>> Begin Record extracts

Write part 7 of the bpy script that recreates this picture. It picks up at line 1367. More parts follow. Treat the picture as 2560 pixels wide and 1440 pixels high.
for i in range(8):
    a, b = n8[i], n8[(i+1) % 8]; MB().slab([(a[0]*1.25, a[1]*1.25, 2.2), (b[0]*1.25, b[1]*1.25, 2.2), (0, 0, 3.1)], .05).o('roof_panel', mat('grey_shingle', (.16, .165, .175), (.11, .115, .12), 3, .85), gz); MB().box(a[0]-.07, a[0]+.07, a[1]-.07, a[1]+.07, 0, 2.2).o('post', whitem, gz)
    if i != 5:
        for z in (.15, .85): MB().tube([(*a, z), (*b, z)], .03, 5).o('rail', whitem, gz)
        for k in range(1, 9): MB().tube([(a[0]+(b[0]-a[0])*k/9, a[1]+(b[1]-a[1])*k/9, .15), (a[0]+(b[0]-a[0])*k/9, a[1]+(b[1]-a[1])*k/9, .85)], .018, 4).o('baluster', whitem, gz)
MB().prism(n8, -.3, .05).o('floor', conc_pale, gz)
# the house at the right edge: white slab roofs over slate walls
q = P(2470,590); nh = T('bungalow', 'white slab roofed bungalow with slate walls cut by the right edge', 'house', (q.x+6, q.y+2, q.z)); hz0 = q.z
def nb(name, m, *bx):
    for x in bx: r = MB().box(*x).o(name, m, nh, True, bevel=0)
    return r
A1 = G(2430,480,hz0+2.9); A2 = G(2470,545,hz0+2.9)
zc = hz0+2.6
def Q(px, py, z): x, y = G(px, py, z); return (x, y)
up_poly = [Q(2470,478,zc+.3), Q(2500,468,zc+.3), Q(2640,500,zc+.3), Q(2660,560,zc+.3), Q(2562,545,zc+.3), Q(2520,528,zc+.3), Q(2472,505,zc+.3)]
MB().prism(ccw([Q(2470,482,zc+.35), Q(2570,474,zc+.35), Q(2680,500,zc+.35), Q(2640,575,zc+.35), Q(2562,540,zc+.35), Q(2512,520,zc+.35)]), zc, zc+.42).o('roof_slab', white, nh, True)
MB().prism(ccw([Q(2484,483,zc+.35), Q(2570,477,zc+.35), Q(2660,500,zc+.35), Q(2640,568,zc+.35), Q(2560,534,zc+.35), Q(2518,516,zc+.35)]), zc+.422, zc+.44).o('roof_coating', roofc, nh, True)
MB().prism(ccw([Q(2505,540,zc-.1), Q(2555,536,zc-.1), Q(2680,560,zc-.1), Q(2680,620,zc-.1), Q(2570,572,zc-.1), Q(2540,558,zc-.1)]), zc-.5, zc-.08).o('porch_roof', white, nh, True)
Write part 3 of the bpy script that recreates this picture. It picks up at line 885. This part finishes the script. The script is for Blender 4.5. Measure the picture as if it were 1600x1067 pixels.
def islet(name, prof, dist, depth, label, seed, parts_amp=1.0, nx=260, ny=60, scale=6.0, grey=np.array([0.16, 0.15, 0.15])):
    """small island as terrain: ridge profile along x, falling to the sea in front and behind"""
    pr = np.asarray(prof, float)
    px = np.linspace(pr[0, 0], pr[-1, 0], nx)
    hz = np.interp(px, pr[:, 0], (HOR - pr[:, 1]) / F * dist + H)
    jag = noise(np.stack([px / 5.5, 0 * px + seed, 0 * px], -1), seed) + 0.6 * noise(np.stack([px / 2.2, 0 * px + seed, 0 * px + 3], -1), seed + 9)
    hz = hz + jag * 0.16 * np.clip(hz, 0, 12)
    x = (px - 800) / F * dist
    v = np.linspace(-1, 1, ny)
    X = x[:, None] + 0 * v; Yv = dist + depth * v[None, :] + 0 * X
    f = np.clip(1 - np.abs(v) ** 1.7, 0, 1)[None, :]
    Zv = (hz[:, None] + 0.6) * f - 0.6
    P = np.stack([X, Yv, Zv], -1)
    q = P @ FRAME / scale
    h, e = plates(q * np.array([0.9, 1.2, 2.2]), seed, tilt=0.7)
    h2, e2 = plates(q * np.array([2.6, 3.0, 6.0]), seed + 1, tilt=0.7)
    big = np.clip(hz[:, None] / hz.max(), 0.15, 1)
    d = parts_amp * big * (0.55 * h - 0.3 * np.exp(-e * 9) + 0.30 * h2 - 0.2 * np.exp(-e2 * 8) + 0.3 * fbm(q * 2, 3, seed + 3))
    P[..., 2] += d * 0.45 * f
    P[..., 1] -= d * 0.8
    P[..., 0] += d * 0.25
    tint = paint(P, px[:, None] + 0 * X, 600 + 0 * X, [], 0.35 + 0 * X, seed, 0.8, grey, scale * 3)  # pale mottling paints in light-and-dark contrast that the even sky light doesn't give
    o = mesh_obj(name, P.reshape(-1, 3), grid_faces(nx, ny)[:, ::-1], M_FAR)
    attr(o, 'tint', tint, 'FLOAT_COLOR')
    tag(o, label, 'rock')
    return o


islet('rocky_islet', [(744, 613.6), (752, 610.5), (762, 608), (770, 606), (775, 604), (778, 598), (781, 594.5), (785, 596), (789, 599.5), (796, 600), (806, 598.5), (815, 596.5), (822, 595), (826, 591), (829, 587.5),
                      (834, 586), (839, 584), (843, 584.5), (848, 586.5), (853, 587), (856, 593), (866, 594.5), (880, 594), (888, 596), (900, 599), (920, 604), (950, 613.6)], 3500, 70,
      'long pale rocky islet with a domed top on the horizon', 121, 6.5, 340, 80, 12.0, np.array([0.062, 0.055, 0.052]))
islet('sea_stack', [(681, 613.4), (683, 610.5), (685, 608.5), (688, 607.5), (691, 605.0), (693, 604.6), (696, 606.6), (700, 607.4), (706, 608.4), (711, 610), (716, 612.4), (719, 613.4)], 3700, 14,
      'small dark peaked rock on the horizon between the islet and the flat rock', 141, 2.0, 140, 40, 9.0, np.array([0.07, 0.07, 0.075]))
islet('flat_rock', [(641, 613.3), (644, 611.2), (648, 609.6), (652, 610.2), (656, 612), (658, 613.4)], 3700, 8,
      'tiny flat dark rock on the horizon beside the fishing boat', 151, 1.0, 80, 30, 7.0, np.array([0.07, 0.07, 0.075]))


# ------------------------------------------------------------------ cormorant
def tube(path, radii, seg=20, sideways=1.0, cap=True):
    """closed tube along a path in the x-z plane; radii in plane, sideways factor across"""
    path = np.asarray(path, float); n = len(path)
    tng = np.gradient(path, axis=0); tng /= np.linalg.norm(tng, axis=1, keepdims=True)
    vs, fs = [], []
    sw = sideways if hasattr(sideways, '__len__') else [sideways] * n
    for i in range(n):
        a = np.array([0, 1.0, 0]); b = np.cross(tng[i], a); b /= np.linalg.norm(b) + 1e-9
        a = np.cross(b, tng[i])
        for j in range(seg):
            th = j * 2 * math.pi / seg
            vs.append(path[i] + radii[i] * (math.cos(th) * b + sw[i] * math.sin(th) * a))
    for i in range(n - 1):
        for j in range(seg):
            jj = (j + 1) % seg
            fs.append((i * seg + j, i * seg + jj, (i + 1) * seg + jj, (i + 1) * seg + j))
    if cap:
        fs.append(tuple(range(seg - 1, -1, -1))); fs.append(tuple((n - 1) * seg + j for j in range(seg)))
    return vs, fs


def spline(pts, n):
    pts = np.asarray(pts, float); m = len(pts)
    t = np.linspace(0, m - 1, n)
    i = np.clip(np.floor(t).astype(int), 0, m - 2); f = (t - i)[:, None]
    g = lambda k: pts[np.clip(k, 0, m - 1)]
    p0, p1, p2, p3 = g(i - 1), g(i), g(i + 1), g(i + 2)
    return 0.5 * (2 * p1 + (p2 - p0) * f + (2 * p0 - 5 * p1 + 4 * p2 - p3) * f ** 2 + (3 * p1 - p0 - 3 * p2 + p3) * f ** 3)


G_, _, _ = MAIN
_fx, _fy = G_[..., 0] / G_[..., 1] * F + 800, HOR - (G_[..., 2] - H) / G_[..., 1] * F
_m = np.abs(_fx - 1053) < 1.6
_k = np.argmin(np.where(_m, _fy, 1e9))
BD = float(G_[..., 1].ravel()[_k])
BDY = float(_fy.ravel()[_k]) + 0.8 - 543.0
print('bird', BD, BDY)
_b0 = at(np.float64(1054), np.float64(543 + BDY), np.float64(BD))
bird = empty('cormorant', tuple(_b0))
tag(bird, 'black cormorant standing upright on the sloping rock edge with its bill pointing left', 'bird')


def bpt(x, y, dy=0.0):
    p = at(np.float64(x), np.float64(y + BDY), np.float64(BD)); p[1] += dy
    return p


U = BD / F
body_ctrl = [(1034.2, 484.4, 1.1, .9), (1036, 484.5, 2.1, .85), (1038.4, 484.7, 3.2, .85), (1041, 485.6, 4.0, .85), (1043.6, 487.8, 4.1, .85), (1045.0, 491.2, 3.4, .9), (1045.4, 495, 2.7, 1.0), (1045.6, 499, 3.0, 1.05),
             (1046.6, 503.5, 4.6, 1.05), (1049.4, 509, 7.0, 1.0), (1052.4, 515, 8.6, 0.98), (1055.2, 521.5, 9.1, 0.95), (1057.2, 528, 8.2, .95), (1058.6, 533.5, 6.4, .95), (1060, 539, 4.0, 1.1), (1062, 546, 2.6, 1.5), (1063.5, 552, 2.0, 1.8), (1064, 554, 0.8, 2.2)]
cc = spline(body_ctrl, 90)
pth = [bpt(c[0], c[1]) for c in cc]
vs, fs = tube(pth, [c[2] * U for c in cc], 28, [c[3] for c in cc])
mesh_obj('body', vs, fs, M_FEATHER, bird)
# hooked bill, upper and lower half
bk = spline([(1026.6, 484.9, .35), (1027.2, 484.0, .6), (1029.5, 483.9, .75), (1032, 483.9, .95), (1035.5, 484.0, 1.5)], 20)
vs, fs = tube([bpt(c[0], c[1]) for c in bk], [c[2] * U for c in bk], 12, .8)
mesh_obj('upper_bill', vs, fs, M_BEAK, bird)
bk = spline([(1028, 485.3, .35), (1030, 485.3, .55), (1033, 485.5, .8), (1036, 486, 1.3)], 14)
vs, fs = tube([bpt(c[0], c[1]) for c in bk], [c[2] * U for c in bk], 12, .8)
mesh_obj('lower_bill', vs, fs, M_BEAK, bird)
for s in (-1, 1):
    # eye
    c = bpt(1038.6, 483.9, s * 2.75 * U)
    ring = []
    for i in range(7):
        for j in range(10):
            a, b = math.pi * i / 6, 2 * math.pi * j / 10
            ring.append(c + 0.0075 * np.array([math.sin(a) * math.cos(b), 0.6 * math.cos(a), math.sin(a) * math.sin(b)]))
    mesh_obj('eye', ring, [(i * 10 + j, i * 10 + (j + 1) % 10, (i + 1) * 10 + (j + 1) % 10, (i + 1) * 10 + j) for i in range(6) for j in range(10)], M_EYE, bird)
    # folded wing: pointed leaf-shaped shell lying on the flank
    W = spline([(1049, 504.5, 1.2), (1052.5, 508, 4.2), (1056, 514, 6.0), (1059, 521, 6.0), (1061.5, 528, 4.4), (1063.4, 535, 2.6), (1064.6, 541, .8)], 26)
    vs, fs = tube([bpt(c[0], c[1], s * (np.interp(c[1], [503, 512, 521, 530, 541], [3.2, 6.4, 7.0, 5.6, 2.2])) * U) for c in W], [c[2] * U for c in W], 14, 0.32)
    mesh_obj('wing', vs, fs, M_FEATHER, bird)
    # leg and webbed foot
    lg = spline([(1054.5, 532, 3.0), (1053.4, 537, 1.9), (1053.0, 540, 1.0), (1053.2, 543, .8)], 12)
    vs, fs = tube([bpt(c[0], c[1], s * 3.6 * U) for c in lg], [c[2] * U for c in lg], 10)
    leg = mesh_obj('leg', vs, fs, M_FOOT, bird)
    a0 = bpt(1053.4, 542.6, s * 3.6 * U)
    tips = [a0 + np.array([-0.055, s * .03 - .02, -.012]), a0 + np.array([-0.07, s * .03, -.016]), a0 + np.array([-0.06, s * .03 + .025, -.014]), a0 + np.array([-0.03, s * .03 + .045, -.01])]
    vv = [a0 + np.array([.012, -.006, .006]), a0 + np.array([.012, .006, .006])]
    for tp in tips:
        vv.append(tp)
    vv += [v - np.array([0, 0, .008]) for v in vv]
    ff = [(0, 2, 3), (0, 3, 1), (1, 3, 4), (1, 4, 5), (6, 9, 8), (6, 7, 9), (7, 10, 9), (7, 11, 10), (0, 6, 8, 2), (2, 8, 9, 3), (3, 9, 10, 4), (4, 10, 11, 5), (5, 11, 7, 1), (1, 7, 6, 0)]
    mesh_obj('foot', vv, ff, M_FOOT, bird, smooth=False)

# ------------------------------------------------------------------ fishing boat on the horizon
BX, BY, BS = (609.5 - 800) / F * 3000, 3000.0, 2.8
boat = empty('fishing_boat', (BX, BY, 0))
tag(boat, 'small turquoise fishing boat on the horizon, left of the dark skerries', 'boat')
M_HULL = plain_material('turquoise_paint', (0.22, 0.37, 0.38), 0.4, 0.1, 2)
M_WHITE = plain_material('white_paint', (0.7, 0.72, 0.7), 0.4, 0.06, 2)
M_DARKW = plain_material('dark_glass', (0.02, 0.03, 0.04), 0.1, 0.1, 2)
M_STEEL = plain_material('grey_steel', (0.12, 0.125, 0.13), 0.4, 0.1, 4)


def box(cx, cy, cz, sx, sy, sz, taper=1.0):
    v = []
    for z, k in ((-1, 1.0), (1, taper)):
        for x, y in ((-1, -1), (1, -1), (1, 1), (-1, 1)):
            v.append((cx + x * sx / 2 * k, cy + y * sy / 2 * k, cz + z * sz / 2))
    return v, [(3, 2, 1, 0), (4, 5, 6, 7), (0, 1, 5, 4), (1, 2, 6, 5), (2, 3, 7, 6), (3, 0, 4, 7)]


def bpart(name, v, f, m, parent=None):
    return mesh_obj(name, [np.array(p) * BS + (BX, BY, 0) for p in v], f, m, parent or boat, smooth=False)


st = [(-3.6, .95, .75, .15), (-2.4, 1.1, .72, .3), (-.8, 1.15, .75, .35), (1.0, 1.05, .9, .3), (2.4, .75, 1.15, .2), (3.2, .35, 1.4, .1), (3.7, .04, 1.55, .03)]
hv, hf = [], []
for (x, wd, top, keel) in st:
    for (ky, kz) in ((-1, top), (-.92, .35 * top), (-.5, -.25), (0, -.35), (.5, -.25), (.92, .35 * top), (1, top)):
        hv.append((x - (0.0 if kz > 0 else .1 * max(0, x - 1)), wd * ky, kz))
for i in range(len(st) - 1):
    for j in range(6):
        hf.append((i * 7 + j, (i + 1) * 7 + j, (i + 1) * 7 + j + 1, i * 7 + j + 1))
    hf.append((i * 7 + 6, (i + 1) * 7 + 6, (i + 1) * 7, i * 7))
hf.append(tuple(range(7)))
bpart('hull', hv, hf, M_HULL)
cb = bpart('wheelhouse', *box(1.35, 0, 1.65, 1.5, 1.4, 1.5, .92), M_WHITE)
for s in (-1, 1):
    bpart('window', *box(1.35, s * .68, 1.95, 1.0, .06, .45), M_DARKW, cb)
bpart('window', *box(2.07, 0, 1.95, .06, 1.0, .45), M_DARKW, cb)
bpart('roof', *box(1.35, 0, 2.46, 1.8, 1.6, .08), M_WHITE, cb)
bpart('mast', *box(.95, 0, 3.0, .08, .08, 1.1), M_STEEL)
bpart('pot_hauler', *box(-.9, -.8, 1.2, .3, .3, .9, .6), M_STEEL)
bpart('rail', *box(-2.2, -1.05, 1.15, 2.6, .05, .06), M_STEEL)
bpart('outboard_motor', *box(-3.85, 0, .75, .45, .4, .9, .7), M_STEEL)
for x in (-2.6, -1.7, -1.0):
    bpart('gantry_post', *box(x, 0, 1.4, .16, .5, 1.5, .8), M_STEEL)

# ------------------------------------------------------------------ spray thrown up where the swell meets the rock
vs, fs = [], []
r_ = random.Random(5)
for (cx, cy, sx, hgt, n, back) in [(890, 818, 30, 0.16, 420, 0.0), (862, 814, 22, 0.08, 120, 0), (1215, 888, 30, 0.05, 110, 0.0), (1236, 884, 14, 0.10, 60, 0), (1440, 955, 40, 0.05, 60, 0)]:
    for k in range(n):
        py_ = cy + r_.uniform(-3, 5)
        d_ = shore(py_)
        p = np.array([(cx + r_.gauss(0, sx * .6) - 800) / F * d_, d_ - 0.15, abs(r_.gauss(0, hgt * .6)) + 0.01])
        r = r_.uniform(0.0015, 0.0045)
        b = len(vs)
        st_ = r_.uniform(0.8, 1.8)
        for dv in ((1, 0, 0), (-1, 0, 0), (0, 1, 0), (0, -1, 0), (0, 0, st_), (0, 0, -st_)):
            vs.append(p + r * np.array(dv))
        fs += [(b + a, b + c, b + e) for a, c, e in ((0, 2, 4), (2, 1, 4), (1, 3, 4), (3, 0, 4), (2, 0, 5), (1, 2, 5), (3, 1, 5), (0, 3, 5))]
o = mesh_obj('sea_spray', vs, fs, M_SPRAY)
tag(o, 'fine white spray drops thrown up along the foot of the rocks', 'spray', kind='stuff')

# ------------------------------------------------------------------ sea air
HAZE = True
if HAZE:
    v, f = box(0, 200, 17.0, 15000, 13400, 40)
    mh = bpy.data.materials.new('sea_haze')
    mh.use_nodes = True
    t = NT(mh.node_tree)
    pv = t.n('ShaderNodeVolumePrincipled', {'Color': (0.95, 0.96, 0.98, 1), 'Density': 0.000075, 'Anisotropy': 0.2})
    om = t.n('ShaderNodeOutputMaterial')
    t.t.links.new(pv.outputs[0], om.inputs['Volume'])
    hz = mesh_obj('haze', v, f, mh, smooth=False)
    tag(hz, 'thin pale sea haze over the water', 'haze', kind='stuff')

>> End Record extracts

Task :: Print exactly, and only, the lines beginning at the top of the listing and ending at the line with "zc-.08).o('porch_roof', white, nh, True)".

Reply ::
Write part 7 of the bpy script that recreates this picture. It picks up at line 1367. More parts follow. Treat the picture as 2560 pixels wide and 1440 pixels high.
for i in range(8):
    a, b = n8[i], n8[(i+1) % 8]; MB().slab([(a[0]*1.25, a[1]*1.25, 2.2), (b[0]*1.25, b[1]*1.25, 2.2), (0, 0, 3.1)], .05).o('roof_panel', mat('grey_shingle', (.16, .165, .175), (.11, .115, .12), 3, .85), gz); MB().box(a[0]-.07, a[0]+.07, a[1]-.07, a[1]+.07, 0, 2.2).o('post', whitem, gz)
    if i != 5:
        for z in (.15, .85): MB().tube([(*a, z), (*b, z)], .03, 5).o('rail', whitem, gz)
        for k in range(1, 9): MB().tube([(a[0]+(b[0]-a[0])*k/9, a[1]+(b[1]-a[1])*k/9, .15), (a[0]+(b[0]-a[0])*k/9, a[1]+(b[1]-a[1])*k/9, .85)], .018, 4).o('baluster', whitem, gz)
MB().prism(n8, -.3, .05).o('floor', conc_pale, gz)
# the house at the right edge: white slab roofs over slate walls
q = P(2470,590); nh = T('bungalow', 'white slab roofed bungalow with slate walls cut by the right edge', 'house', (q.x+6, q.y+2, q.z)); hz0 = q.z
def nb(name, m, *bx):
    for x in bx: r = MB().box(*x).o(name, m, nh, True, bevel=0)
    return r
A1 = G(2430,480,hz0+2.9); A2 = G(2470,545,hz0+2.9)
zc = hz0+2.6
def Q(px, py, z): x, y = G(px, py, z); return (x, y)
up_poly = [Q(2470,478,zc+.3), Q(2500,468,zc+.3), Q(2640,500,zc+.3), Q(2660,560,zc+.3), Q(2562,545,zc+.3), Q(2520,528,zc+.3), Q(2472,505,zc+.3)]
MB().prism(ccw([Q(2470,482,zc+.35), Q(2570,474,zc+.35), Q(2680,500,zc+.35), Q(2640,575,zc+.35), Q(2562,540,zc+.35), Q(2512,520,zc+.35)]), zc, zc+.42).o('roof_slab', white, nh, True)
MB().prism(ccw([Q(2484,483,zc+.35), Q(2570,477,zc+.35), Q(2660,500,zc+.35), Q(2640,568,zc+.35), Q(2560,534,zc+.35), Q(2518,516,zc+.35)]), zc+.422, zc+.44).o('roof_coating', roofc, nh, True)
MB().prism(ccw([Q(2505,540,zc-.1), Q(2555,536,zc-.1), Q(2680,560,zc-.1), Q(2680,620,zc-.1), Q(2570,572,zc-.1), Q(2540,558,zc-.1)]), zc-.5, zc-.08).o('porch_roof', white, nh, True)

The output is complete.